▼
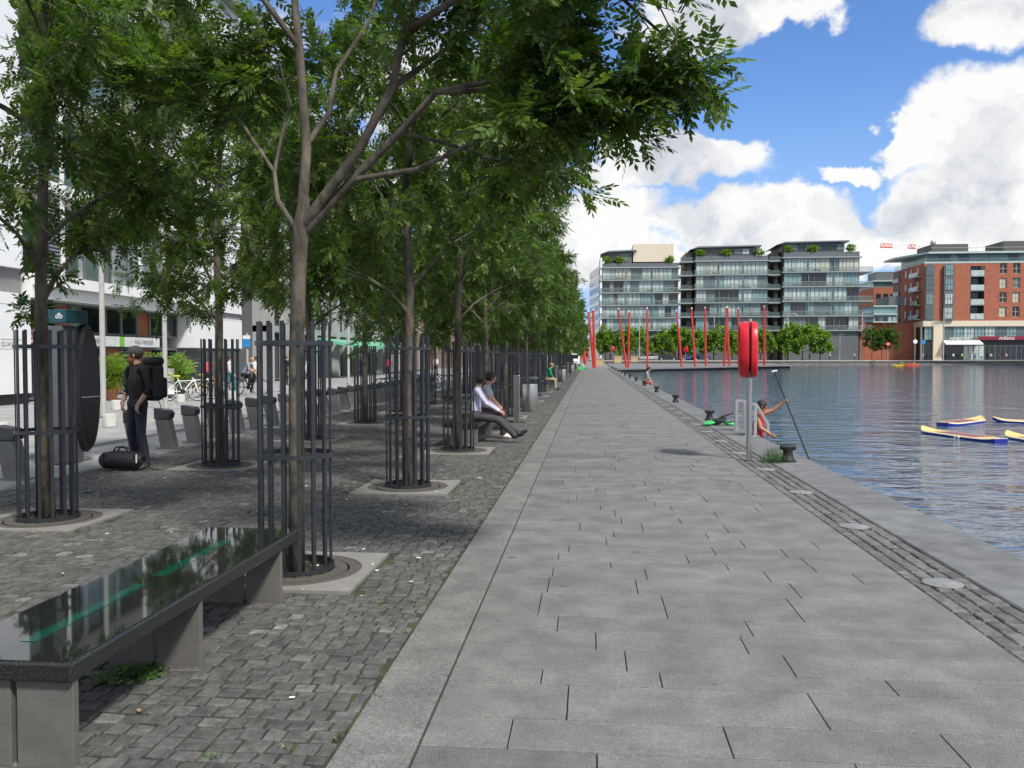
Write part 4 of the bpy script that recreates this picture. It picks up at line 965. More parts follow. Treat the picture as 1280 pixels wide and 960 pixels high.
# bicycle docks
def dock():
    t = thing('bike_dock', '', 'bike dock', group='leaning grey bike docks')
    g = MB(); g.prism([(-.05, 0), (.20, 0), (.10, .50), (-.15, .50)], -.10, .10); g.build('body', dockm, t, bevel=.02)
    g = MB(); g.prism([(-.157, .503), (.105, .503), (.135, .60), (.09, .66), (-.165, .70)], -.108, .108); g.build('cap', docktop, t, bevel=.015)
    g = MB(); g.box(-.13, .29, -.13, .13, -.005, .012); g.build('base_plate', greyp, t)
    g = MB(); g.box(.118, .14, -.05, .05, .54, .60); g.build('lock_slot', black, t)
    return t
d0 = dock(); ys = [9.6, 10.65]+[13.5+1.0*k for k in range(27)]
for k, y in enumerate(ys):
    lab = ('leaning grey bike dock at the left edge of the picture, '+('in front' if k == 0 else 'just before the terminal')) if k < 2 else 'leaning grey bike dock, '+ORD[k-2]+' beyond the rental terminal'
    if k == 0: d0.location = (-7.45 if y > 11 else -7.6, y, 0); d0['label'] = lab
    else: dup(d0, (-7.45 if y > 11 else -7.6, y, 0), 0, lab)
# terminal
T = thing('rental_terminal', 'tall grey bike rental terminal with teal header, behind the left tree guard', 'terminal', (-7.79, 12.4, 0), R(86))
shellm = mat('terminal_grey', (.13, .13, .135), rough=.35, metal=.3)
boxpart(T, 'body', shellm, -.36, .10, -.06, .40, 0, 2.06, bevel=.02)
g = MB(); n = 40
prof = [(1.0, -.14), (1.0, -.20), (.98, -.23), (.93, -.264)]
vs = []
for (r, y) in prof:
    for k in range(n): w = 2*math.pi*k/n; vs.append((.12+r*.26*math.cos(w), y+.10, 1.12+r*.98*math.sin(w)))
g.add(vs, [(i*n+k, i*n+(k+1) % n, (i+1)*n+(k+1) % n, (i+1)*n+k) for i in range(3) for k in range(n)]+[tuple(range(n-1, -1, -1))]); g.build('oval_surround', black, T, smooth=True)
g = MB(); g.add([(.12+.93*.26*math.cos(2*math.pi*k/n), -.166, 1.12+.93*.98*math.sin(2*math.pi*k/n)) for k in range(n)], [tuple(range(n))]); g.build('screen_face', blackgloss, T)
boxpart(T, 'screen_seam', greyp, -.10, .34, -.172, -.167, .98, .995)
boxpart(T, 'header_box', mat('teal_sign', (.01, .075, .095), rough=.3), -.38, .12, -.14, .20, 2.10, 2.30, bevel=.01)
text('db', .12, white, T, (-.384, -.03, 2.20), (R(90), 0, R(-90))); 
# stone bollards of the plaza
def stone():
    g = MB(); g.lathe([(0, 0), (.15, 0), (.15, .27), (.14, .29), (0, .295)], 24); return g.build('stone_bollard', stone_pale, smooth=True)
s0 = stone(); L_ = [(138, 533, 'before the shop planters, left of the man'), (124, 512, 'leftmost of the pair near the planters'), (146, 512, 'right one of the pair near the planters'), (226, 503, 'in front of the parked white bicycle'), (2, 546, 'at the left edge behind the cage'), (290, 498, 'near the teal trousered pedestrian')]
for k, (u, v, lab) in enumerate(L_):
    q = G(u, v); o = s0 if k == 0 else s0.copy()
    if k: COL.objects.link(o)
    o.location = q; tag(o, 'low round pale stone bollard '+lab, 'bollard', 'low pale stone bollards')
# lamp columns
def lamp_col(h=8., r=.075):
    t = thing('street_lamp', '', 'street lamp', group='grey street lamp columns')
    g = MB(); g.tube([(0, 0, 0), (0, 0, h)], [r, r*.75], 14); g.build('pole', postm, t, smooth=True)
    g = MB(); g.tube([(0, 0, h), (.25, 0, h+.08), (.9, 0, h+.1)], [.04, .05, .03], 8); g.box(.35, 1.0, -.12, .12, h+.06, h+.14); g.build('lamp_head', galv, t)
    g = MB(); g.lathe([(0, 0), (r+.06, 0), (r+.06, .05), (0, .05)], 14); g.build('foot', greyp, t)
    return t
l0 = lamp_col(); q = G(207, 512); XL = q.x; l0.location = (XL, q.y, 0); l0['label'] = 'pale lamp column standing right behind the man with the backpack'
dup(l0, (XL, P(93, 446, 1).x and 21.6, 0), 0, 'pale lamp column rising above the bike rental terminal')
for (y, lab) in ((38, 'pale lamp column by the blue street sign'), (49, 'pale post near the bald pedestrian, before the green awnings'), (52.5, 'second pale post before the green awnings'), (70, 'pale lamp column in front of the green awnings')):
    dup(l0, (XL-1.2, y, 0), 0, lab)
far_y = lambda x: qy(x)+3
for k, (u, v) in enumerate(((799.5, 396), (893, 396), (984.5, 393), (1050, 418), (1078, 391), (1180, 386))):
    q = P(u, v, 1); Y = 229+(u-800)*.03; q = P(u, v, Y); z0 = .62; s_ = (q.z-z0)/8
    dup(l0, (q.x, Y, z0), 0, ['leftmost','second','third','fourth, shorter','fifth','rightmost'][k]+' lamp column on the far quay across the water', (s_*1.3, s_*1.3, s_))
# red poles of the square
fa, fb = G(783, 460.2, .05), G(972, 456.4, .05)
def front_y(x): return fa.y+(x-fa.x)/(fb.x-fa.x)*(fb.y-fa.y)
sticks = [(731.5, 448, 726, 391, 1), (742.5, 459, 735.5, 390, 1), (743.5, 459, 741.5, 388, 2), (783, 458.5, 773, 387, 3), (785.5, 458.5, 786.5, 390, 4), (809.3, 458, 809, 386, 5), (852.3, 456.8, 846, 389, 6), (868.8, 456.6, 865, 386, 7), (882.3, 456.4, 881.3, 385.5, 8), (904.8, 456, 909, 385, 9), (912, 456, 908, 385, 10), (923.5, 455.7, 922.5, 386, 11), (955.6, 455.7, 954.7, 384, 12)]
nm_ = ['leftmost red pole, set back at the walkway end', 'left red pole of the crossing pair at the walkway end', 'right red pole of the crossing pair at the walkway end', 'red pole leaning left at the near corner of the deck', 'upright red pole beside the leaning one at the deck corner', 'straight red pole, first standing free on the deck', 'red pole leaning left near the middle of the deck', 'slightly leaning red pole right of the deck middle', 'nearly upright red pole left of the lifebuoy', 'left leg of the red pole pair just left of the lifebuoy', 'right leg of the red pole pair just left of the lifebuoy', 'red pole half hidden behind the lifebuoy housing', 'rightmost red pole standing on the deck']
for (u0, v0, u1, v1, k), lab in zip(sticks, nm_):
    if u0 < 760: Y = 122 if u0 > 735 else 165; zb_ = 0. if Y < 150 else .1
    else:
        x = P(u0, 456, 140).x; Y = front_y(x)+3+(k % 3); x = P(u0, 456, Y).x; zb_ = .05
    b_ = P(u0, 456, Y); b_.z = zb_; tp = P(u1, v1, Y); dyy = random.uniform(-.5, .5)
    t = thing('red_pole', lab, 'red pole', b_, 0, 'tall red poles of the square'); s_ = tp-b_; sc = Y/140
    s_.y = dyy
    g = MB(); r_ = .19*sc*(1.35 if u0 < 760 else 1); g.tube([Vector((0, 0, 0)), s_*.5+Vector((0, 0, 0)), s_], [r_, r_*.95, r_*.8], 6, cap=True); g.build('shaft', redsteel, t)
    g = MB(); g.tube([s_, s_+s_.normalized()*.25], r_*.55, 8); g.build('lamp_cap', white, t)
# far quay trees
tr, lb = make_limbs(8.2, 2.6, 9, 3.0)
for k_ in range(0): pass
random.seed(31)
farv = []
for i in range(3):
    tr = [Vector((0, 0, -.1)), Vector((0, 0, 1.2)), Vector((.05, 0, 2.4)), Vector((0, .05, 4)), Vector((0, 0, 5.5)), Vector((0, 0, 7))]
    limbs = [(tr[2:], .08, .02, .3)]
    for j in range(10):
        z = 1.9+j*.46; az = j*2.4+i; o_ = Vector((math.cos(az), math.sin(az), 0)); p0 = Vector((0, 0, z)); e = random.uniform(2.1, 3.6)*(1-.05*j)
        limbs.append(([p0, p0+o_*e*.4+Vector((0, 0, .5)), p0+o_*e*.75+Vector((0, 0, .9)), p0+o_*e+Vector((0, 0, 1.3+random.random()))], .05, .01, .2))
    farv.append(tree_meshes('quaytree%d' % i, tr, limbs, [.16, .14, .13, .1, .07, .03], npairs=2, wr=.8, lr=.75, lm=planeleaf, nsec=5, nter=4, nleaf=10, leafL=(.36, .6), twigs=False, seclen=(.8, 1.4), terlen=(.5, .9), low=1.8))
us = [757, 776, 795, 824, 843, 867, 892, 915, 940, 960, 985, 1003, 1025]
for k, u in enumerate(us):
    Y = 231+random.uniform(-.5, .5); q = P(u, 446, Y); s_ = random.uniform(.88, 1.15)
    put_tree('quay_tree', farv[k % 3], (q.x, Y, .6), random.uniform(0, 6), (s_, s_, s_*1.05), 'light green tree on the far quay, '+ORD[k]+' from the left of its row', 'light green trees on the far quay')
for k, (u, lab) in enumerate(((1090, 'left small dark tree beside the glass building corner'), (1102, 'middle small dark tree before the glazed link'), (1113, 'right small dark tree before the glazed link'))):
    q = P(u, 446, 236); put_tree('quay_tree', fars[k % 2], (q.x, 236, .6), k, (1.25, 1.25, 1.35), lab, 'small dark trees near the far corner')
q = P(715, 446, 175)
put_tree('ash_tree', fars[0], (P(712,446,150).x, 150, 0), 0, (1.2, 1.2, 1.1), 'dark tree at the far end of the promenade behind the red poles', 'trees at the promenade end'); put_tree('ash_tree', fars[1], (P(722,446,190).x, 190, .2), 2, (1.1, 1.1, .9), 'small dark tree left of the low brick house', 'trees at the promenade end')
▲
- _Exercise instructions_:
Count each line where the string "picture" occurs, and write only the number.

- _Exercise answer_:
2